● **COLLECTED DATA**:
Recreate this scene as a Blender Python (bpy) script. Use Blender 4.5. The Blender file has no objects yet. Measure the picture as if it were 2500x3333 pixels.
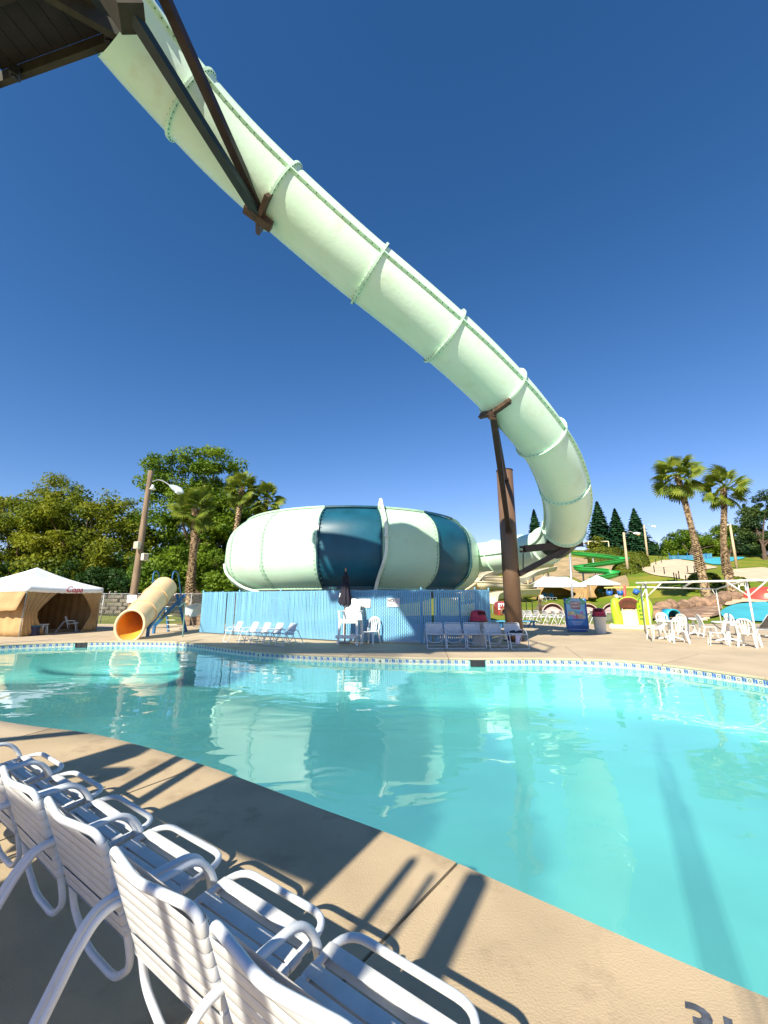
import bpy, bmesh, math, random
import numpy as np
from mathutils import Vector, Matrix
random.seed(7); RNG = np.random.default_rng(11)
R_ = math.radians
scene = bpy.context.scene
COL = scene.collection

# ------------------------------------------------------------------ camera
FPX, PITCH, CAMH, CX, CY = 1350.0, R_(11.9), 1.5, 1250.0, 1666.5   # focal length in photo pixels (2500 wide)
cam = bpy.data.cameras.new('camera')
cam.sensor_fit = 'HORIZONTAL'; cam.sensor_width = 36.0; cam.lens = 36.0*FPX/2500.0
cam.clip_start = 0.05; cam.clip_end = 5000
camo = bpy.data.objects.new('camera', cam); COL.objects.link(camo)
camo.location = (0, 0, CAMH); camo.rotation_euler = (R_(90)+PITCH, 0, 0)
scene.camera = camo

# ------------------------------------------------------------------ sky, sun, exposure
SUN_AZ, SUN_EL = R_(29.0), R_(36.5)          # light travels towards +X sin, +Y cos
world = bpy.data.worlds.new('World'); scene.world = world; world.use_nodes = True
wn = world.node_tree.nodes; wl = world.node_tree.links
sky = wn.new('ShaderNodeTexSky'); sky.sky_type = 'NISHITA'; sky.sun_disc = False
sky.sun_elevation = SUN_EL; sky.sun_rotation = R_(180)+SUN_AZ
sky.air_density = 1.0; sky.dust_density = 0.0; sky.ozone_density = 1.6; sky.altitude = 100
sep = wn.new('ShaderNodeSeparateColor'); com = wn.new('ShaderNodeCombineColor'); wl.new(sky.outputs[0], sep.inputs[0])
for k, (gain, pw) in enumerate(((.375, 1.50), (.68, 1.085), (1.0, 1.03))):      # one even grade for the whole sky: a deeper, clearer blue
    p_ = wn.new('ShaderNodeMath'); p_.operation = 'POWER'; p_.inputs[1].default_value = pw
    g_ = wn.new('ShaderNodeMath'); g_.operation = 'MULTIPLY'; g_.inputs[1].default_value = gain
    wl.new(sep.outputs[k], p_.inputs[0]); wl.new(p_.outputs[0], g_.inputs[0]); wl.new(g_.outputs[0], com.inputs[k])
wl.new(com.outputs[0], wn['Background'].inputs[0]); wn['Background'].inputs[1].default_value = 0.087
sl = bpy.data.lights.new('sun', 'SUN'); sl.energy = 5.0; sl.angle = R_(0.53); sl.color = (1.0, 0.93, 0.78)
so = bpy.data.objects.new('sun', sl); COL.objects.link(so)
so.rotation_euler = Vector((-math.sin(SUN_AZ)*math.cos(SUN_EL), -math.cos(SUN_AZ)*math.cos(SUN_EL), math.sin(SUN_EL))).to_track_quat('Z', 'Y').to_euler()
so.location = (-20, -30, 40)
vs = scene.view_settings; vs.view_transform = 'Standard'; vs.look = 'None'; vs.gamma = 1.0; vs.exposure = 0.8
scene.cycles.max_bounces = 6; scene.cycles.transparent_max_bounces = 16
scene.cycles.caustics_reflective = False; scene.cycles.caustics_refractive = False

# ------------------------------------------------------------------ helpers
def ray(u, v):
    x = (u-CX)/FPX; y = (CY-v)/FPX
    return Vector((x, math.cos(PITCH)-y*math.sin(PITCH), math.sin(PITCH)+y*math.cos(PITCH)))
CAMP = Vector((0, 0, CAMH))
def G(u, v, z=0.0):            # photo pixel -> point on the level z
    r = ray(u, v); return CAMP + r*((z-CAMH)/r.z)
def AT(u, v, Y):               # photo pixel -> point at distance Y
    r = ray(u, v); return CAMP + r*(Y/r.y)
def DEP(u, v, d): return CAMP + ray(u, v)*d
def PX(p):
    p = Vector(p)-CAMP; f = p.y*math.cos(PITCH)+p.z*math.sin(PITCH); up = -p.y*math.sin(PITCH)+p.z*math.cos(PITCH)
    return (CX+FPX*p.x/f, CY-FPX*up/f)

def wloc(o):
    v = Vector((0, 0, 0))
    while o is not None: v = v + o.location; o = o.parent
    return v
def link(o, parent=None):
    COL.objects.link(o)
    if parent is not None: o.parent = parent
    return o
def tag(o, label=None, cat=None, group=None, kind=None):
    if label: o['label'] = label
    if cat: o['category'] = cat
    if group: o['group'] = group
    if kind: o['kind'] = kind
    return o
def thing(name, label, cat, loc=(0, 0, 0), rz=0.0, group=None):
    o = bpy.data.objects.new(name, None); COL.objects.link(o)
    o.location = loc; o.rotation_euler = (0, 0, rz); o.empty_display_size = .2
    return tag(o, label, cat, group)
def kids(o): return [c for c in bpy.data.objects if c.parent == o]
def copy_tree(o, parent=None, _k=None):
    if _k is None:
        _k = {}
        for c in bpy.data.objects:
            if c.parent is not None: _k.setdefault(c.parent.name, []).append(c)
    c = o.copy(); COL.objects.link(c)
    if parent is not None: c.parent = parent
    for ch in _k.get(o.name, []): copy_tree(ch, c, _k)
    return c
def copy_to(o, loc, rz, label=None, group=None, scale=None):
    c = copy_tree(o); c.location = loc; c.rotation_euler = (0, 0, rz)
    if label: c['label'] = label
    if group: c['group'] = group
    if scale: c.scale = (scale,)*3
    return c

def catmull(pts, n=8, closed=False):
    P = [Vector(p) for p in pts]; out = []
    m = len(P); rng = range(m if closed else m-1)
    for i in rng:
        if closed: a, b, c, d = P[(i-1) % m], P[i], P[(i+1) % m], P[(i+2) % m]
        else: a, b, c, d = P[max(i-1, 0)], P[i], P[i+1], P[min(i+2, m-1)]
        for k in range(n):
            t = k/n
            out.append(0.5*((2*b)+(c-a)*t+(2*a-5*b+4*c-d)*t*t+(3*b-a-3*c+d)*t**3))
    if not closed: out.append(P[-1])
    return out
def fillet(pts, r, n=5, closed=False):
    P = [Vector(p) for p in pts]; m = len(P); out = []
    for i in range(m):
        if not closed and i in (0, m-1): out.append(P[i]); continue
        a, b, c = P[i-1], P[i], P[(i+1) % m]
        u = (a-b); v = (c-b); rr = min(r, u.length*.49, v.length*.49)
        s = b+u.normalized()*rr; e = b+v.normalized()*rr
        for k in range(n+1):
            t = k/n; out.append((1-t)**2*s+2*t*(1-t)*b+t*t*e)
    return out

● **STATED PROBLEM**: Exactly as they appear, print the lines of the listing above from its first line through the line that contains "COL = scene.collection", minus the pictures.

● **WRITTEN REPLY**:
Recreate this scene as a Blender Python (bpy) script. Use Blender 4.5. The Blender file has no objects yet. Measure the picture as if it were 2500x3333 pixels.
import bpy, bmesh, math, random
import numpy as np
from mathutils import Vector, Matrix
random.seed(7); RNG = np.random.default_rng(11)
R_ = math.radians
scene = bpy.context.scene
COL = scene.collection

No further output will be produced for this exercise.